— start —

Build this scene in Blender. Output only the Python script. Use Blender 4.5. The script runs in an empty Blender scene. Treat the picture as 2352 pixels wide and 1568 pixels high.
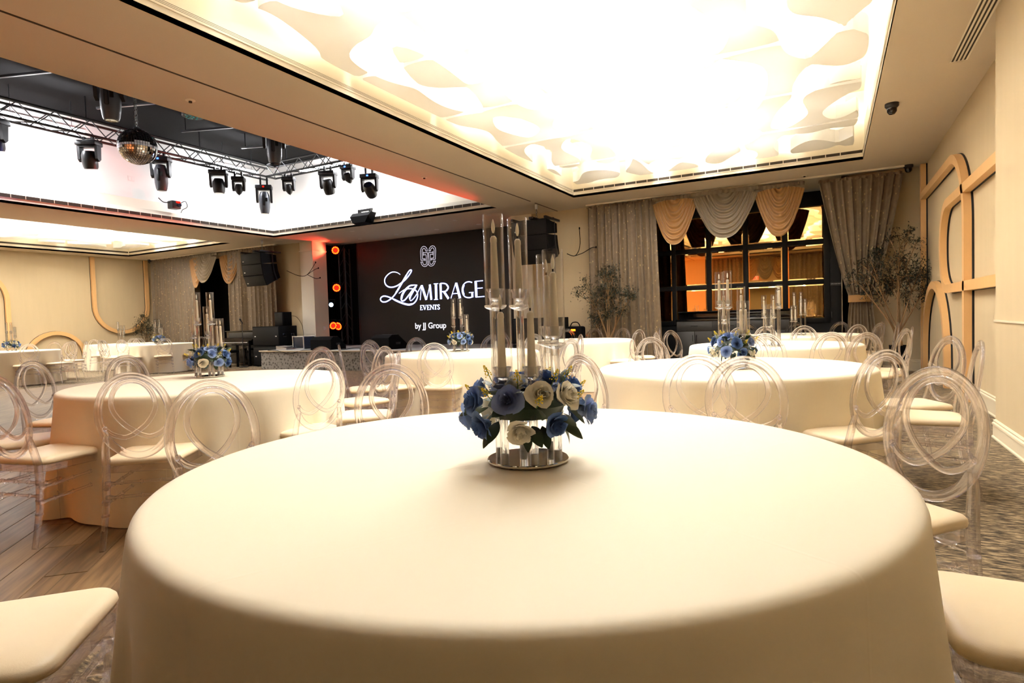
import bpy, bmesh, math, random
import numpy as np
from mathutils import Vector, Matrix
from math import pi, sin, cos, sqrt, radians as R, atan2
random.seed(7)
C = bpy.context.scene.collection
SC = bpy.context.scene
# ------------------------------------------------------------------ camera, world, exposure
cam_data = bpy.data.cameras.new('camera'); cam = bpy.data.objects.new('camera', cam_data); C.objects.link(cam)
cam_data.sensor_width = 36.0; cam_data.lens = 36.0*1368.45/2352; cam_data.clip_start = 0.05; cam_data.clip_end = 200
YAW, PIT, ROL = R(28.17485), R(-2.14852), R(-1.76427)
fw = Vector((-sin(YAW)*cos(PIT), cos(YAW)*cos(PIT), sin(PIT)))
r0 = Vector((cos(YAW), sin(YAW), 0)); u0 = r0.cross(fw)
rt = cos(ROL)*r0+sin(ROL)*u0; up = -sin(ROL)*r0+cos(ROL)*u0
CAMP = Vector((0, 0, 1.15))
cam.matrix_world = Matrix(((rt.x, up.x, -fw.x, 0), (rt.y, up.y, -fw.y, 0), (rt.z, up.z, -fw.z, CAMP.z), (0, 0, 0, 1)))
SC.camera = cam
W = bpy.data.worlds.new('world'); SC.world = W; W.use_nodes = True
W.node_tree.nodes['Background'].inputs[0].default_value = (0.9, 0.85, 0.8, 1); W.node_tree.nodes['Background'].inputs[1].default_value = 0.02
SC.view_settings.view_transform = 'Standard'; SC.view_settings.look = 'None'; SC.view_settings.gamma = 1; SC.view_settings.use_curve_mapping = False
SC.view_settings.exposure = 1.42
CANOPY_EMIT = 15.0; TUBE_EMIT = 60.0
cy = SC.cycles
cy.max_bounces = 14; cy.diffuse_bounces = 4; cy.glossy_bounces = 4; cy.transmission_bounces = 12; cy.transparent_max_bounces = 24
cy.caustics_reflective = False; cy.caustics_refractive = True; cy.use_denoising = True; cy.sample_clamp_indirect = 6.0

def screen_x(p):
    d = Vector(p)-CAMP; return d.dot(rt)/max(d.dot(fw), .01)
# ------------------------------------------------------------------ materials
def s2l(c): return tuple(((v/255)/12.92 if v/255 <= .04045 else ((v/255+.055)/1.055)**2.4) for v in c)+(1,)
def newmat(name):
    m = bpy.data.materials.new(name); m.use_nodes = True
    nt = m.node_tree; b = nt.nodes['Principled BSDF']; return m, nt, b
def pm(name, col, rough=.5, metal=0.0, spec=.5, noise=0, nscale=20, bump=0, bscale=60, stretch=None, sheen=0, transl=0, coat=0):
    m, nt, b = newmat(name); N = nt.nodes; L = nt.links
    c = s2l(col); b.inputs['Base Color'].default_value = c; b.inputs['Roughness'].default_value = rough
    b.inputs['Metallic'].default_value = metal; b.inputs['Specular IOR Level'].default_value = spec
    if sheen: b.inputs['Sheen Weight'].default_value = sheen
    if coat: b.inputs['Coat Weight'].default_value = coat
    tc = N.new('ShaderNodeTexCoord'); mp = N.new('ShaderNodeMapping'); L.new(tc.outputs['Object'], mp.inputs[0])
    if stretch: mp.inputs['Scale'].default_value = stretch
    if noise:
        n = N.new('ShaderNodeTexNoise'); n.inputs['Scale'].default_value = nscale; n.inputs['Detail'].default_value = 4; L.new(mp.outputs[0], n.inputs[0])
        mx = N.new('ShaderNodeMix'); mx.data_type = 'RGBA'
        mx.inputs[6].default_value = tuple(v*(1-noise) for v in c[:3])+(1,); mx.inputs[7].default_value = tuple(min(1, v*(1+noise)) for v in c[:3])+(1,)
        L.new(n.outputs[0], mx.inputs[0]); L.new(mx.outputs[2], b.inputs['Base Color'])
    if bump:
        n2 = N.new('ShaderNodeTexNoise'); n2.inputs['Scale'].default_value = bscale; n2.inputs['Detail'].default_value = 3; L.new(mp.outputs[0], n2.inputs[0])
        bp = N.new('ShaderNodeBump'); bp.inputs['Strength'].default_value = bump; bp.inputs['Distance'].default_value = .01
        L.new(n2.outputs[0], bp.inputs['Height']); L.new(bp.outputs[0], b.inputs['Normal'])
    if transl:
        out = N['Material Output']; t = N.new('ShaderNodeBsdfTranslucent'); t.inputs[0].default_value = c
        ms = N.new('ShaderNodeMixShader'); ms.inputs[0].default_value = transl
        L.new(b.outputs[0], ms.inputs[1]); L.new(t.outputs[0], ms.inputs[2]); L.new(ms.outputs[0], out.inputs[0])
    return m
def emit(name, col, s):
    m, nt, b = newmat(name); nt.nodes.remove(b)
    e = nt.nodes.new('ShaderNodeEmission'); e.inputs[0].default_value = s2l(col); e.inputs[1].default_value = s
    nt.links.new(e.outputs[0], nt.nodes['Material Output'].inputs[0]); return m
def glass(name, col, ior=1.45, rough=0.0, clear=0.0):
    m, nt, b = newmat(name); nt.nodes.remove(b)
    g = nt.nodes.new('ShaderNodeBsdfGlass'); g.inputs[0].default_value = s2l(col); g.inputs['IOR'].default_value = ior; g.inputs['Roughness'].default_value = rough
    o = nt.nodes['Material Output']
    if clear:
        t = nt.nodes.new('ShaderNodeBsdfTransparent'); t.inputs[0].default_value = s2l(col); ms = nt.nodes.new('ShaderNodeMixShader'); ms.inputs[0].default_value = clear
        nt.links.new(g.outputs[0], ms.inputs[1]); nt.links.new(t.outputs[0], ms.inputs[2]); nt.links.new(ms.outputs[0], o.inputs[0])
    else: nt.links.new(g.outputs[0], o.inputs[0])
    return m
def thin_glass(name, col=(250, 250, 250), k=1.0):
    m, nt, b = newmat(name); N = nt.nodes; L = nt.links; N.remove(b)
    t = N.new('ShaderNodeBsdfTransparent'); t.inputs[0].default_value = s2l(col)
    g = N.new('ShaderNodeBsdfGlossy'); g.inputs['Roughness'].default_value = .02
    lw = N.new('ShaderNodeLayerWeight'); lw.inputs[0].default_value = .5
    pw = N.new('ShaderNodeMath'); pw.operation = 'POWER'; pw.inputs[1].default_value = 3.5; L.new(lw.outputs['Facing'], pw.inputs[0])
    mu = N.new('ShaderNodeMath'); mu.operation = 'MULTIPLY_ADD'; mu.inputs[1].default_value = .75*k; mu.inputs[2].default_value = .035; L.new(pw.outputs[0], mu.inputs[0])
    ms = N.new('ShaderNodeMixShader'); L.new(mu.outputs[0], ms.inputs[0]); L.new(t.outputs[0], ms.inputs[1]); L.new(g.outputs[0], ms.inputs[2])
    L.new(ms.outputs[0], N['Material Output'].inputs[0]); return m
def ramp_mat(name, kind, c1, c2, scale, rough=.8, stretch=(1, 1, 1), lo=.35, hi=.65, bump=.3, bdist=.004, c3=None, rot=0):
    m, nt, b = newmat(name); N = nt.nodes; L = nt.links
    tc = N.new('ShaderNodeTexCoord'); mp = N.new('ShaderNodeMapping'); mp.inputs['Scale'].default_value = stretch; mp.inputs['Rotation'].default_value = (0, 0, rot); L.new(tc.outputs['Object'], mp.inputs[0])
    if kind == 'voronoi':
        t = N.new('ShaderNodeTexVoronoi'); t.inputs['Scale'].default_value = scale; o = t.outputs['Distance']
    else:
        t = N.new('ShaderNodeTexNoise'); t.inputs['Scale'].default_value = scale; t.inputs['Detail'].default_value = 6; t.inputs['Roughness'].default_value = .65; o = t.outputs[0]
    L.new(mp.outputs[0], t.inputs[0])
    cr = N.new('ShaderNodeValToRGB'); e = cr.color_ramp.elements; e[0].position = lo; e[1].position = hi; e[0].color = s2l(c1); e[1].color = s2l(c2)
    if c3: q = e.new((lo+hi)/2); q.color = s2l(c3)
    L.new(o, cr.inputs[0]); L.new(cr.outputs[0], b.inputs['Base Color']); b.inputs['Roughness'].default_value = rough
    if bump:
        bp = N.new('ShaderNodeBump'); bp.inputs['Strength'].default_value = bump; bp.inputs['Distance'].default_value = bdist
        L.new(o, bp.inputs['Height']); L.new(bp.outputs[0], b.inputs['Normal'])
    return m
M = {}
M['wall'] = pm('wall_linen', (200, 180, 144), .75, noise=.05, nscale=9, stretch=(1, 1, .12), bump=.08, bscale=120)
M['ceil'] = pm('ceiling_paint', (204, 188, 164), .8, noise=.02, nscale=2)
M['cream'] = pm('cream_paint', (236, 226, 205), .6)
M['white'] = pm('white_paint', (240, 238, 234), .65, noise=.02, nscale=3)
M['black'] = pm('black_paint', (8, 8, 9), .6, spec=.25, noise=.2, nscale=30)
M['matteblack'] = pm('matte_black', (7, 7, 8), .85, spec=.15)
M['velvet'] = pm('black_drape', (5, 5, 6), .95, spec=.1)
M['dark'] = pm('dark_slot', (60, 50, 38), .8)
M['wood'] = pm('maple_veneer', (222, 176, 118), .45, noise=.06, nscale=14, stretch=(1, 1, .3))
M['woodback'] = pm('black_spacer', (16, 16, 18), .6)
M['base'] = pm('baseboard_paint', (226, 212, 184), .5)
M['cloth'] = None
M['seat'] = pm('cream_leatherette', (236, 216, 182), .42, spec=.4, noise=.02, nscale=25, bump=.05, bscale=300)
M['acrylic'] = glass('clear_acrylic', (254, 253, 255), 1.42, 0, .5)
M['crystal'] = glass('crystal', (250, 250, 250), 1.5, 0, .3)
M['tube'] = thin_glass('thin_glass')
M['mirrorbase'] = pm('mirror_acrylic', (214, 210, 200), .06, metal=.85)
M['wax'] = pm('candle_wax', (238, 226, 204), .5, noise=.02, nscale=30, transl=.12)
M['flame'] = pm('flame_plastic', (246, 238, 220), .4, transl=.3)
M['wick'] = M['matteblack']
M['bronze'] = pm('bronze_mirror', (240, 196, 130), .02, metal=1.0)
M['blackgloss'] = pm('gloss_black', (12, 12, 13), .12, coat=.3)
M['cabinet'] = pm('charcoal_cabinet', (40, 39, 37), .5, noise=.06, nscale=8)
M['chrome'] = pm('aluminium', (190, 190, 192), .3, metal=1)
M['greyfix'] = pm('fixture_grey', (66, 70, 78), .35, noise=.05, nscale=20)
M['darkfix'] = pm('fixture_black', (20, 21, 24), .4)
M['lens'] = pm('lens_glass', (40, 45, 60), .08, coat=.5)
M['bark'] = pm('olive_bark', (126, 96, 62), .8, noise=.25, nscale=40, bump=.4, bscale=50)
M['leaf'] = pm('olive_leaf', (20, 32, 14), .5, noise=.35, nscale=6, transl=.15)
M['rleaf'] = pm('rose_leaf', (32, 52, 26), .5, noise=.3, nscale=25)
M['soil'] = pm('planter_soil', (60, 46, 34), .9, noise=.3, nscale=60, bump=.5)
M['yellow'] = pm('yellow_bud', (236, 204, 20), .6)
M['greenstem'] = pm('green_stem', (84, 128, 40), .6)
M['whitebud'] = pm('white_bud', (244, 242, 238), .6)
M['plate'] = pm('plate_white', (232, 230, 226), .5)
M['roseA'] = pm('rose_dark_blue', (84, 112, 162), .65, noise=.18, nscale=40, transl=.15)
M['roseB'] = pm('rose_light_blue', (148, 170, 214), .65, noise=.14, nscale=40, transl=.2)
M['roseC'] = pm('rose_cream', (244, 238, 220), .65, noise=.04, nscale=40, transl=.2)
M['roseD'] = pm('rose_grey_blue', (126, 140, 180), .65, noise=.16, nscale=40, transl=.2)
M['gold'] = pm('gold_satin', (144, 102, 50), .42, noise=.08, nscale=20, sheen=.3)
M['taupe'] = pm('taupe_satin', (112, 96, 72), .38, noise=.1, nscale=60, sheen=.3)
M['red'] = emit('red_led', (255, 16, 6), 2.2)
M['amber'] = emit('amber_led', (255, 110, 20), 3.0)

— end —

§ Task to carry out: Print, exactly as written, the lines above from the first one to the one containing "cy.caustics_reflective = False;". Leave out pictures.

§ Written answer:
Build this scene in Blender. Output only the Python script. Use Blender 4.5. The script runs in an empty Blender scene. Treat the picture as 2352 pixels wide and 1568 pixels high.
import bpy, bmesh, math, random
import numpy as np
from mathutils import Vector, Matrix
from math import pi, sin, cos, sqrt, radians as R, atan2
random.seed(7)
C = bpy.context.scene.collection
SC = bpy.context.scene
# ------------------------------------------------------------------ camera, world, exposure
cam_data = bpy.data.cameras.new('camera'); cam = bpy.data.objects.new('camera', cam_data); C.objects.link(cam)
cam_data.sensor_width = 36.0; cam_data.lens = 36.0*1368.45/2352; cam_data.clip_start = 0.05; cam_data.clip_end = 200
YAW, PIT, ROL = R(28.17485), R(-2.14852), R(-1.76427)
fw = Vector((-sin(YAW)*cos(PIT), cos(YAW)*cos(PIT), sin(PIT)))
r0 = Vector((cos(YAW), sin(YAW), 0)); u0 = r0.cross(fw)
rt = cos(ROL)*r0+sin(ROL)*u0; up = -sin(ROL)*r0+cos(ROL)*u0
CAMP = Vector((0, 0, 1.15))
cam.matrix_world = Matrix(((rt.x, up.x, -fw.x, 0), (rt.y, up.y, -fw.y, 0), (rt.z, up.z, -fw.z, CAMP.z), (0, 0, 0, 1)))
SC.camera = cam
W = bpy.data.worlds.new('world'); SC.world = W; W.use_nodes = True
W.node_tree.nodes['Background'].inputs[0].default_value = (0.9, 0.85, 0.8, 1); W.node_tree.nodes['Background'].inputs[1].default_value = 0.02
SC.view_settings.view_transform = 'Standard'; SC.view_settings.look = 'None'; SC.view_settings.gamma = 1; SC.view_settings.use_curve_mapping = False
SC.view_settings.exposure = 1.42
CANOPY_EMIT = 15.0; TUBE_EMIT = 60.0
cy = SC.cycles
cy.max_bounces = 14; cy.diffuse_bounces = 4; cy.glossy_bounces = 4; cy.transmission_bounces = 12; cy.transparent_max_bounces = 24
cy.caustics_reflective = False; cy.caustics_refractive = True; cy.use_denoising = True; cy.sample_clamp_indirect = 6.0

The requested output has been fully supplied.